**Prompt**
Going from the top of the data below, give again each line through the one containing "o = b.build(name, m, None, smooth=0);", both ends kept.

**Given data**
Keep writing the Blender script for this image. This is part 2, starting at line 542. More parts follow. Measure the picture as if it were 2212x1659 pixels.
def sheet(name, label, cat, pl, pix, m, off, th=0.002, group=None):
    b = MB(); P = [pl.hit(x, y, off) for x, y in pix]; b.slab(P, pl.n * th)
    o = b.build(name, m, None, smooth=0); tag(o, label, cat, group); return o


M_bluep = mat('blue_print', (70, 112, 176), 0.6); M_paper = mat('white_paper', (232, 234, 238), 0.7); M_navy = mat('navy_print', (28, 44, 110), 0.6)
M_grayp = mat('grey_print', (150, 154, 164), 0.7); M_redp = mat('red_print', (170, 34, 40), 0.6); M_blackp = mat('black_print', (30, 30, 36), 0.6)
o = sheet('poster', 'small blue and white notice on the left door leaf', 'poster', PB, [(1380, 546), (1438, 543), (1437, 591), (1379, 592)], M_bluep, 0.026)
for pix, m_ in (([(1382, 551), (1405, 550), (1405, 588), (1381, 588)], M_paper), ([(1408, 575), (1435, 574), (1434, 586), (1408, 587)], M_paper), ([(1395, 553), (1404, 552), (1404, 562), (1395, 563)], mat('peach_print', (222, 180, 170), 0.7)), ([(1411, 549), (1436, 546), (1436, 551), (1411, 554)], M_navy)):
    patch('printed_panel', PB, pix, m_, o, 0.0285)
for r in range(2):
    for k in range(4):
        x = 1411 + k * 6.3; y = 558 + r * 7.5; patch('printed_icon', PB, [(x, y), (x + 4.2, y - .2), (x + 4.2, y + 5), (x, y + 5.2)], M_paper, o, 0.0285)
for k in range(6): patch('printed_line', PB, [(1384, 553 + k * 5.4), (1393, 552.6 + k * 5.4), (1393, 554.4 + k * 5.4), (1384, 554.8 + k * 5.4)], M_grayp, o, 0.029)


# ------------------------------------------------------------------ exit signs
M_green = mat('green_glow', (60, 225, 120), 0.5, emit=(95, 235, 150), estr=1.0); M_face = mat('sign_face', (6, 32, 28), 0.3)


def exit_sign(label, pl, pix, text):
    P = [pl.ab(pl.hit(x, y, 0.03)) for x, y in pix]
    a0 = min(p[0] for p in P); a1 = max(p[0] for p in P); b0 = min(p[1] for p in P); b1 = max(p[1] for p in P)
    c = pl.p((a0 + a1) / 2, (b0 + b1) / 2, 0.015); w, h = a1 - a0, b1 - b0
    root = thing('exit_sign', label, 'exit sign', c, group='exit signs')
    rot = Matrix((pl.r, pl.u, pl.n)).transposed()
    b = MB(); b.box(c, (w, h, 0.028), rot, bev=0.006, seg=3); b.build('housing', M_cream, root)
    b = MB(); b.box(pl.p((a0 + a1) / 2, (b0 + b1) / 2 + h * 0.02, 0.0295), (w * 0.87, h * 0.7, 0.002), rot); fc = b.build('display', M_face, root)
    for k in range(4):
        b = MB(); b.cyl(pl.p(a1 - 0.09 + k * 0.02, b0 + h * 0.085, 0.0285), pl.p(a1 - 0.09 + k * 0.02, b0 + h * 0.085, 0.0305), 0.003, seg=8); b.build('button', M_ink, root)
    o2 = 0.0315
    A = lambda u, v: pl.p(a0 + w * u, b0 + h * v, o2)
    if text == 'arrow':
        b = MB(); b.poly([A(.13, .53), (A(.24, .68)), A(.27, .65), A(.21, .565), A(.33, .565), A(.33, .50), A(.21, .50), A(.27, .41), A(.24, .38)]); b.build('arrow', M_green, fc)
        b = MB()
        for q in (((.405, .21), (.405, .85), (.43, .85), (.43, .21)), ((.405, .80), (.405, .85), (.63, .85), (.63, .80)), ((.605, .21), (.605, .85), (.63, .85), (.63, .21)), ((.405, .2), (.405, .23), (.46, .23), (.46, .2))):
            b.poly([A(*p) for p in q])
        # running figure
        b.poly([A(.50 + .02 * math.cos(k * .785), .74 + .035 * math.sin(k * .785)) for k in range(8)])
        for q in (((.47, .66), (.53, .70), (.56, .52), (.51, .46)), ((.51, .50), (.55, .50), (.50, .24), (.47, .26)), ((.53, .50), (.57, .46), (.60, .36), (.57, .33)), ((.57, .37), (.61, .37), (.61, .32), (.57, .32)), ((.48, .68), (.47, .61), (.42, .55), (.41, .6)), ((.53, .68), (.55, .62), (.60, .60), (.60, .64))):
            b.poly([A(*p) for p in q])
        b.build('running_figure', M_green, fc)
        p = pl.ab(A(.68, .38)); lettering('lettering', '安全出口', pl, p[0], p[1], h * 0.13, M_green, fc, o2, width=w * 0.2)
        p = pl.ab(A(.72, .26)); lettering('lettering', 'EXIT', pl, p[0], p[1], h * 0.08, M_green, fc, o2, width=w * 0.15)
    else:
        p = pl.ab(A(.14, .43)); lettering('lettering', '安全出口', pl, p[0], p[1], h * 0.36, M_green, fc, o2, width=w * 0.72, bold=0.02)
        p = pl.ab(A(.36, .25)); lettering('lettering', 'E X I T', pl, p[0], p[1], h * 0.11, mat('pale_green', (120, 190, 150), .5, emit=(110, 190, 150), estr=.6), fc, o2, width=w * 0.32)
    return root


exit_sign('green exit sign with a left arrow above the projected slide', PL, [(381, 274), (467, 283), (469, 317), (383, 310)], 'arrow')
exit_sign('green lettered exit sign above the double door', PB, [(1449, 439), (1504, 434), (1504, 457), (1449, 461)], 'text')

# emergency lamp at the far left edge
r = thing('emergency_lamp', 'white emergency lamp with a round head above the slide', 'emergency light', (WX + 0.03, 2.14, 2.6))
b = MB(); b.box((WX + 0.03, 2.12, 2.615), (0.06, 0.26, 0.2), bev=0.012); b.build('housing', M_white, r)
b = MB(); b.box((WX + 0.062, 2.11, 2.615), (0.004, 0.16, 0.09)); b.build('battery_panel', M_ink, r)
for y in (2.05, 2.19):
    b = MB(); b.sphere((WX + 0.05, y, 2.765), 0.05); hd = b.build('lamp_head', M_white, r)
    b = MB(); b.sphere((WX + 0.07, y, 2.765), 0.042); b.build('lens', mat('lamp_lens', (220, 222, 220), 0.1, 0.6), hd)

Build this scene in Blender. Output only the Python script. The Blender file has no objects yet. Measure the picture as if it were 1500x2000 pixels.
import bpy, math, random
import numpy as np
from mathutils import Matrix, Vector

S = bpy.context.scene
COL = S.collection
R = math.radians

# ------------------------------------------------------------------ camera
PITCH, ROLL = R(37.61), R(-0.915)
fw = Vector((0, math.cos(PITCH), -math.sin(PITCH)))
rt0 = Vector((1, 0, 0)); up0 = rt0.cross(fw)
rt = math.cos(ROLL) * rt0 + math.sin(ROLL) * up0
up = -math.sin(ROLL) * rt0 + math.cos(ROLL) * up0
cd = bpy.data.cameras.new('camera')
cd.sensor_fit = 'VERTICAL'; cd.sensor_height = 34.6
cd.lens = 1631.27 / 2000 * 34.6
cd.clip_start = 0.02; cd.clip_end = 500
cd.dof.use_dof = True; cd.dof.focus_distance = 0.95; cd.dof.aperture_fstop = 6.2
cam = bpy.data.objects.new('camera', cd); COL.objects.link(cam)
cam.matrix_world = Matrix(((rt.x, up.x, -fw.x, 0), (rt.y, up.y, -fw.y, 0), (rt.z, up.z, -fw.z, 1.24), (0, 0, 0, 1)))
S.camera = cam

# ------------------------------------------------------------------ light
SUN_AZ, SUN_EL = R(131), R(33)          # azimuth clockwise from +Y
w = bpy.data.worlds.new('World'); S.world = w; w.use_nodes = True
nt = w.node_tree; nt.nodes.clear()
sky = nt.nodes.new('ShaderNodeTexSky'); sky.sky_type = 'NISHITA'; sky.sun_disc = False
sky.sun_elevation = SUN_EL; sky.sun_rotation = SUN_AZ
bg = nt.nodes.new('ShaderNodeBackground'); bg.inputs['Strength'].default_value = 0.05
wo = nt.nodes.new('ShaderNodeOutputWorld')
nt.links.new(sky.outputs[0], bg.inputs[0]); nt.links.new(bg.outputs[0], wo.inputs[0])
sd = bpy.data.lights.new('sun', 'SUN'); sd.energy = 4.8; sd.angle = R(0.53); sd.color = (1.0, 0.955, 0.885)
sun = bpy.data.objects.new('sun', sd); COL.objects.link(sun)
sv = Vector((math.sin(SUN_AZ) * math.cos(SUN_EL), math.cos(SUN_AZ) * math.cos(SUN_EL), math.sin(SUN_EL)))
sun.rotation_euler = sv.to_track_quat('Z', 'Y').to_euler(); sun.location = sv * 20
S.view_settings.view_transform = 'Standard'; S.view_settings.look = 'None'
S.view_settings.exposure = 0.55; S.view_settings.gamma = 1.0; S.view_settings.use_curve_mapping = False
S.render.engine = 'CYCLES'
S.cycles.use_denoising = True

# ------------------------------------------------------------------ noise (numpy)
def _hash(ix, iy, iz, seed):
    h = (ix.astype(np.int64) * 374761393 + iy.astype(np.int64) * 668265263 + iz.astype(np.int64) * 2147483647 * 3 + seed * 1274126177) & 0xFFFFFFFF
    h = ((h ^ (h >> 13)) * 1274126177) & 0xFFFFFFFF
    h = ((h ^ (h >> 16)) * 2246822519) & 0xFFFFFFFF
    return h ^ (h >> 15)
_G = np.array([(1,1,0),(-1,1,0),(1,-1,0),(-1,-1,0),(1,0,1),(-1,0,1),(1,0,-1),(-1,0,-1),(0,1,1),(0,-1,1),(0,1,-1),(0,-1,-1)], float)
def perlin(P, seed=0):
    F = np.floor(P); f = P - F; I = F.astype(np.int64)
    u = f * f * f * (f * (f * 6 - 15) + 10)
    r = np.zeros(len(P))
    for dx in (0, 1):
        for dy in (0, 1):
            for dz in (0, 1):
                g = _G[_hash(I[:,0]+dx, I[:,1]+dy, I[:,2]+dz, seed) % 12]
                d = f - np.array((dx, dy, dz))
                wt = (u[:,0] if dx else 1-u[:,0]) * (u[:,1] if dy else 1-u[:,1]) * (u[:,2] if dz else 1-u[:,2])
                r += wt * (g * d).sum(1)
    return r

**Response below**
Keep writing the Blender script for this image. This is part 2, starting at line 542. More parts follow. Measure the picture as if it were 2212x1659 pixels.
def sheet(name, label, cat, pl, pix, m, off, th=0.002, group=None):
    b = MB(); P = [pl.hit(x, y, off) for x, y in pix]; b.slab(P, pl.n * th)
    o = b.build(name, m, None, smooth=0); tag(o, label, cat, group); return o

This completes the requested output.